- [INSTRUCTIONS TO FOLLOW]: Omit pictures and quote the listing below line by line, from its start through the line that holds "def solve(O,d,k): return".

- [INFORMATION SUPPLIED]:
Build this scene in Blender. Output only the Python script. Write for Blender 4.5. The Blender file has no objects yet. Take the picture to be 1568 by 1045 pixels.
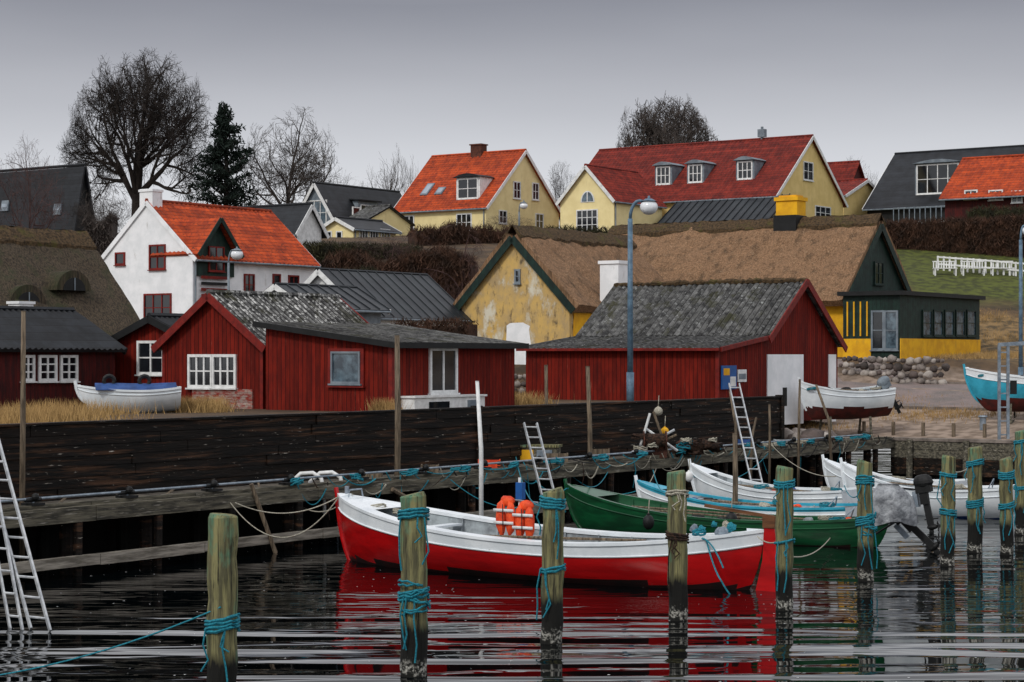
import bpy, math, random
from mathutils import Vector, noise
random.seed(7)
R=random.random
def U(a,b): return a+(b-a)*random.random()
F=1568*70/36; H=4.5; HY=545
def K(px): return (px-784)/F
def Wp(px,py,Y): return Vector((K(px)*Y,Y,H-(py-HY)*Y/F))
def Zp(py,Y): return H-(py-HY)*Y/F
PHI=math.atan(.69)
UX,UY=math.cos(PHI),-math.sin(PHI)
VX,VY=math.sin(PHI),math.cos(PHI)
C=(14.2,74.4)
def G(s,t): return (C[0]+s*VX+t*UX, C[1]+s*VY+t*UY)
def st(X,Y): 
    dx,dy=X-C[0],Y-C[1]
    return dx*VX+dy*VY, dx*UX+dy*UY
def solve(O,d,k): return (k*O[1]-O[0])/(d[0]-k*d[1])

# ------------------------------------------------ materials
def mat(name,c1,c2=None,sc=(1,1,1),ns=3,rough=.8,bump=.3,bd=.02,metal=0,boards=None,third=None,lo=.40,hi=.60,spec=.3,waterline=None,fourth=None):
    m=bpy.data.materials.new(name); m.use_nodes=True
    nt=m.node_tree; N=nt.nodes; Lk=nt.links
    dk=lambda c:tuple(x**1.10 for x in c[:3])
    b=N['Principled BSDF']
    b.inputs['Roughness'].default_value=rough; b.inputs['Metallic'].default_value=metal
    b.inputs['Specular IOR Level'].default_value=spec
    tc=N.new('ShaderNodeTexCoord')
    def nz(scv,scale,det=5):
        mp=N.new('ShaderNodeMapping'); mp.inputs['Scale'].default_value=scv
        Lk.new(tc.outputs['Object'],mp.inputs['Vector'])
        n=N.new('ShaderNodeTexNoise'); n.inputs['Scale'].default_value=scale; n.inputs['Detail'].default_value=det; n.inputs['Roughness'].default_value=.65
        Lk.new(mp.outputs[0],n.inputs['Vector']); return n.outputs['Fac']
    def mr(src,a,bb,o0=0,o1=1):
        r=N.new('ShaderNodeMapRange'); Lk.new(src,r.inputs['Value'])
        r.inputs['From Min'].default_value=a; r.inputs['From Max'].default_value=bb
        r.inputs['To Min'].default_value=o0; r.inputs['To Max'].default_value=o1
        return r.outputs[0]
    def mix(f,a,bb,mode='MIX'):
        x=N.new('ShaderNodeMix'); x.data_type='RGBA'; x.blend_type=mode
        for s,v in ((x.inputs[0],f),(x.inputs[6],a),(x.inputs[7],bb)):
            if isinstance(v,(float,int)): s.default_value=v
            elif isinstance(v,tuple): s.default_value=(*dk(v),1)
            else: Lk.new(v,s)
        return x.outputs[2]
    def ma(op,a,bb=None):
        x=N.new('ShaderNodeMath'); x.operation=op
        for i,v in enumerate((a,bb)):
            if v is None: continue
            if isinstance(v,(float,int)): x.inputs[i].default_value=v
            else: Lk.new(v,x.inputs[i])
        return x.outputs[0]
    if c2 is None: c2=tuple(c*.6 for c in c1)
    n1=nz(sc,ns); col=mix(mr(n1,lo,hi),c1,c2); hgt=n1
    if third:
        tcx,tscv,tsc,a,bb=third
        col=mix(mr(nz(tscv,tsc),a,bb),col,tcx)
    if fourth:
        tcx,tscv,tsc,a,bb=fourth
        col=mix(mr(nz(tscv,tsc),a,bb),col,tcx)
    if boards or waterline:
        sp=N.new('ShaderNodeSeparateXYZ'); Lk.new(tc.outputs['Object'],sp.inputs[0])
    if waterline:
        z=ma('ADD',sp.outputs[2],ma('MULTIPLY',ma('SUBTRACT',n1,.5),.5))
        col=mix(mr(z,waterline+.08,waterline-.08),col,(.012,.012,.01))
        zz=ma('ADD',sp.outputs[2],ma('MULTIPLY',ma('SUBTRACT',nz((1,1,1),9),.5),.5))
        band=ma('MULTIPLY',mr(zz,.02,.1),mr(zz,.24,.14))
        band=ma('MULTIPLY',band,mr(nz((1,1,1),22),.45,.6))
        col=mix(band,col,(.50,.49,.44))
    if boards:
        for ax,wd,dark in boards:
            c={'xy':ma('ADD',sp.outputs[0],sp.outputs[1]),'z':sp.outputs[2],'x':sp.outputs[0],'y':sp.outputs[1]}[ax]
            q=ma('DIVIDE',c,wd); fr=ma('FRACT',q); fl=ma('FLOOR',q)
            w=N.new('ShaderNodeTexWhiteNoise'); w.noise_dimensions='1D'; Lk.new(fl,w.inputs['W'])
            v=mr(w.outputs[0],0,1,.74,1.12)
            cc=N.new('ShaderNodeCombineColor'); [Lk.new(v,cc.inputs[i]) for i in range(3)]
            col=mix(1.0,col,cc.outputs[0],'MULTIPLY')
            e=ma('ABSOLUTE',ma('SUBTRACT',fr,.5))
            g=mr(e,.5-.10,.5-.02,0,1)
            col=mix(ma('MULTIPLY',g,dark),col,(.004,.003,.003))
            hgt=ma('SUBTRACT',hgt,ma('MULTIPLY',g,1.2))
    Lk.new(col,b.inputs['Base Color'])
    if bump:
        bp=N.new('ShaderNodeBump'); bp.inputs['Strength'].default_value=bump; bp.inputs['Distance'].default_value=bd
        Lk.new(hgt,bp.inputs['Height']); Lk.new(bp.outputs[0],b.inputs['Normal'])
    return m
M_red=mat('red_boards',(.225,.019,.009),(.14,.012,.007),(1,1,.22),4,.8,.6,.012,boards=[('xy',.17,.8)],third=((.27,.09,.06),(1,1,.12),9,.62,.76),fourth=((.075,.008,.006),(1,1,.4),1.1,.56,.78),spec=.15)
M_redd=mat('red_boards_dark',(.11,.009,.007),(.05,.006,.006),(1,1,.25),5,.75,.5,.01,boards=[('xy',.15,.7)])
M_redplain=mat('red_paint',(.24,.017,.009),(.15,.011,.007),(1,1,1),4,.6,.1)
M_brickred=mat('worn_brick',(.32,.05,.035),(.40,.32,.28),(1,1,3),4,.9,.5,boards=[('z',.08,.4)])
M_white=mat('white_render',(.90,.91,.92),(.79,.81,.82),(1,1,1),1.2,.85,.2,.01,third=((.58,.58,.56),(1,1,.3),2.5,.62,.75))
M_wpaint=mat('white_paint',(.82,.83,.82),(.66,.67,.66),ns=4,rough=.5,bump=.1)
M_ywall=mat('cream_render',(.88,.76,.42),(.80,.68,.36),ns=1.0,rough=.85,bump=.15,third=((.6,.5,.27),(1,1,.3),1.4,.6,.8))
M_ywall2=mat('ochre_render',(.80,.62,.28),(.72,.55,.23),ns=1.0,rough=.85,bump=.15,third=((.5,.38,.16),(1,1,.3),1.4,.6,.8))
M_yel=mat('yellow_paint',(.84,.48,.02),(.70,.37,.02),ns=1.5,rough=.8,bump=.2,third=((.4,.25,.06),(1,1,.3),2.4,.6,.8))
M_yold=mat('weathered_yellow',(.64,.44,.16),(.46,.34,.18),(1,1,.6),1.6,.9,.9,.04,third=((.68,.64,.52),(1,1,.6),.8,.53,.62),fourth=((.17,.13,.08),(1,1,.5),3.2,.54,.68))
M_roofor=mat('orange_tiles',(.56,.095,.022),(.34,.055,.018),(1,1,1),1.6,.8,.5,.03,boards=[('z',.2,.7)],third=((.13,.035,.02),(1,1,1),5,.56,.70))
M_roofrd=mat('red_tiles',(.28,.040,.025),(.16,.023,.017),(1,1,1),1.6,.85,.5,.03,boards=[('z',.2,.7)],third=((.09,.022,.018),(1,1,1),5,.54,.70))
M_slate=mat('black_roofing',(.026,.030,.036),(.013,.015,.018),ns=1.2,rough=.55,bump=.2,boards=[('z',.25,.5)])
M_metal=mat('seam_metal',(.035,.042,.048),(.018,.022,.027),ns=.8,rough=.45,bump=.1)
def fib(nm,ax,lich,a,b_):
    return mat(nm,(.165,.165,.16),(.045,.045,.045),(1,1,1),3.5,.9,.5,.03,boards=[(ax,.25,.9)],third=(lich,(1,1,1),6,a,b_),fourth=((.055,.055,.03),(1,1,1),1.3,.54,.66))
M_fibx=fib('fibre_cement_sheets','x',(.36,.37,.36),.58,.70)
M_fiby=fib('fibre_cement_roof','y',(.26,.26,.24),.58,.72)
M_fibl=fib('fibre_cement_lichen','y',(.58,.58,.56),.51,.62)
M_thatch=mat('thatch_brown',(.35,.215,.125),(.17,.10,.055),(3,3,.3),5,.95,1.0,.08,third=((.085,.055,.032),(1.5,1.5,.5),1.3,.50,.72),fourth=((.44,.32,.21),(4,4,.5),4,.57,.70),lo=.40,hi=.60)
M_thatd=mat('thatch_dark',(.12,.092,.062),(.042,.033,.024),(3,3,.4),5,.95,1.0,.10,third=((.055,.062,.03),(1,1,.6),1.0,.5,.7),lo=.42,hi=.6)
M_ridge=mat('heather_ridge',(.13,.085,.045),(.045,.032,.018),ns=9,rough=1,bump=1,bd=.08,third=((.10,.09,.025),(1,1,1),1.2,.55,.7))
M_green=mat('dark_green_boards',(.014,.045,.034),(.008,.024,.019),ns=3,rough=.6,boards=[('xy',.2,.5)])
M_blk=mat('black_paint',(.016,.017,.018),(.009,.010,.010),ns=3,rough=.6)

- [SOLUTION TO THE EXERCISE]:
Build this scene in Blender. Output only the Python script. Write for Blender 4.5. The Blender file has no objects yet. Take the picture to be 1568 by 1045 pixels.
import bpy, math, random
from mathutils import Vector, noise
random.seed(7)
R=random.random
def U(a,b): return a+(b-a)*random.random()
F=1568*70/36; H=4.5; HY=545
def K(px): return (px-784)/F
def Wp(px,py,Y): return Vector((K(px)*Y,Y,H-(py-HY)*Y/F))
def Zp(py,Y): return H-(py-HY)*Y/F
PHI=math.atan(.69)
UX,UY=math.cos(PHI),-math.sin(PHI)
VX,VY=math.sin(PHI),math.cos(PHI)
C=(14.2,74.4)
def G(s,t): return (C[0]+s*VX+t*UX, C[1]+s*VY+t*UY)
def st(X,Y): 
    dx,dy=X-C[0],Y-C[1]
    return dx*VX+dy*VY, dx*UX+dy*UY
def solve(O,d,k): return (k*O[1]-O[0])/(d[0]-k*d[1])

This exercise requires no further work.